Small Business Org Chart Roles
Use this guide with the small business org chart and small business org chart structure.
| Role | Owns | Reports to | Appears at | Common mistake | | --- | --- | --- | --- | --- | | Owner / Founder | Strategy, key approvals, major hiring and spend | Self / board | 1-50 employees | Staying in every daily approval loop | | General Manager | Cross-function execution cadence and escalations | Owner / Founder | 10-50 employees | Lacking authority to resolve branch conflicts | | Operations Lead | Delivery quality, staffing rhythm, process consistency | Owner / Founder or General Manager | 5-50 employees | Owning outputs without decision rights | | Sales Lead | Pipeline cadence, closing process, rep coaching | Owner / Founder or General Manager | 5-50 employees | Focusing on top accounts only, not team execution | | Service Lead | Customer delivery standards and frontline coordination | Operations Lead or General Manager | 10-50 employees | No clear escalation ownership for service failures | | Admin or Office Support | Scheduling, records, internal coordination, invoicing support | Owner / Founder or Operations Lead | 1-50 employees | Treated as ad hoc support without priority clarity | | Bookkeeper / Finance | Financial records, reporting, payroll and payables rhythm | Owner / Founder or General Manager | 5-50 employees | Added too late after reporting debt accumulates | | Shift Supervisor or Frontline Lead | Shift quality, coaching, first-line issue handling | Operations Lead or Service Lead | 25-50 employees | Added by title only without clear accountability |
Key roles in small businesses
Small business role design should answer one question: when something goes wrong, who owns the first response and final resolution?
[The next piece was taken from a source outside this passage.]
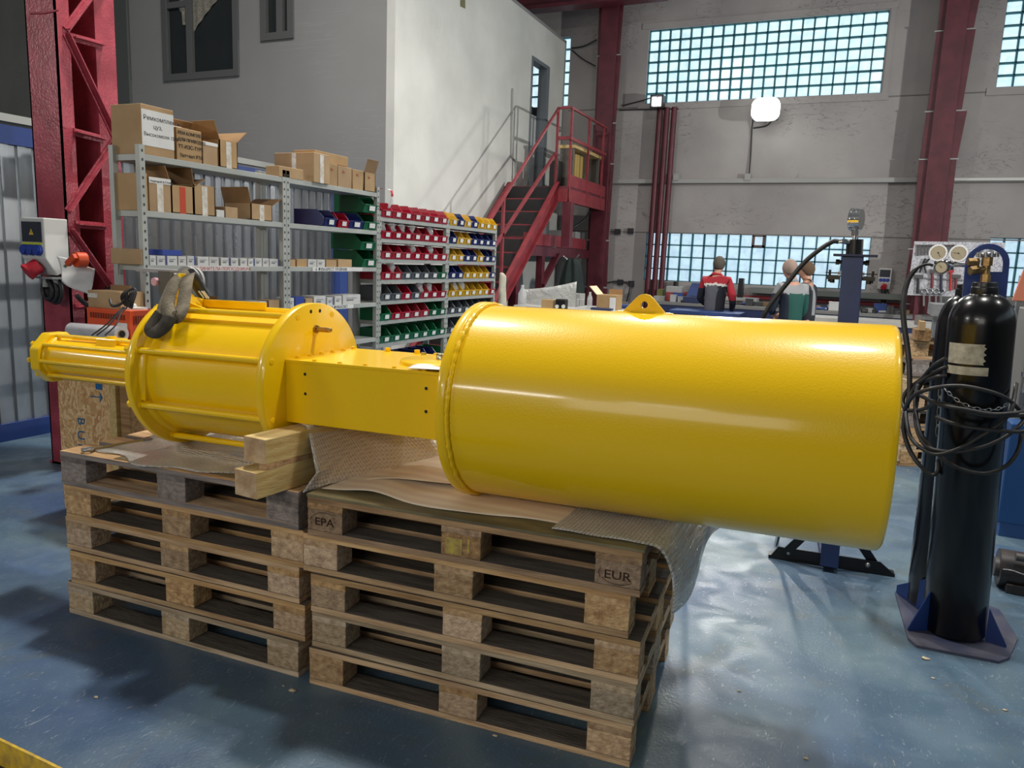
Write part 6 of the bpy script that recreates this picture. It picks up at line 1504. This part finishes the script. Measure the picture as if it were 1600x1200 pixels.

The chart should make owner, operations, sales, service, and support ownership explicit so recurring issues do not default to informal escalation.
Who reports to whom
Use one primary manager per role.
- Service and fulfillment roles report to operations.
- Sales execution roles report to sales leadership.
- Admin support reports to owner or operations depending on maturity.
- Function leads report to owner or general manager.
Example reporting lines
- Owner -> Operations Manager -> Service Staff
- Owner -> Sales Lead -> Sales Associate
- Owner -> Admin Coordinator
- Owner -> General Manager -> Operations Lead -> Shift Supervisors
- Owner -> General Manager -> Sales Manager -> Account Reps
How roles evolve as business grows
In early stages, one person may hold multiple roles. That is workable while decision load is manageable.
As volume increases, blended roles should split where friction is highest. Operations and sales usually separate first, then support layers become more formal. At 25-50 employees, manager and supervisor roles should improve execution consistency, not just add hierarchy.
For stage-fit models, compare small business org chart examples. To apply this role model, start with the small business org chart template in the org chart maker. If your team already tracks staff data in a spreadsheet, import a CSV or Excel file in the org chart maker before adjusting role ownership.
FAQ
Can one person hold multiple roles in a small business org chart?
Yes, but that person should still have one primary reporting line in the chart to keep accountability clear.
Should part-time admin or bookkeeping roles appear in the chart?
Include them when teams depend on their recurring decisions or approvals.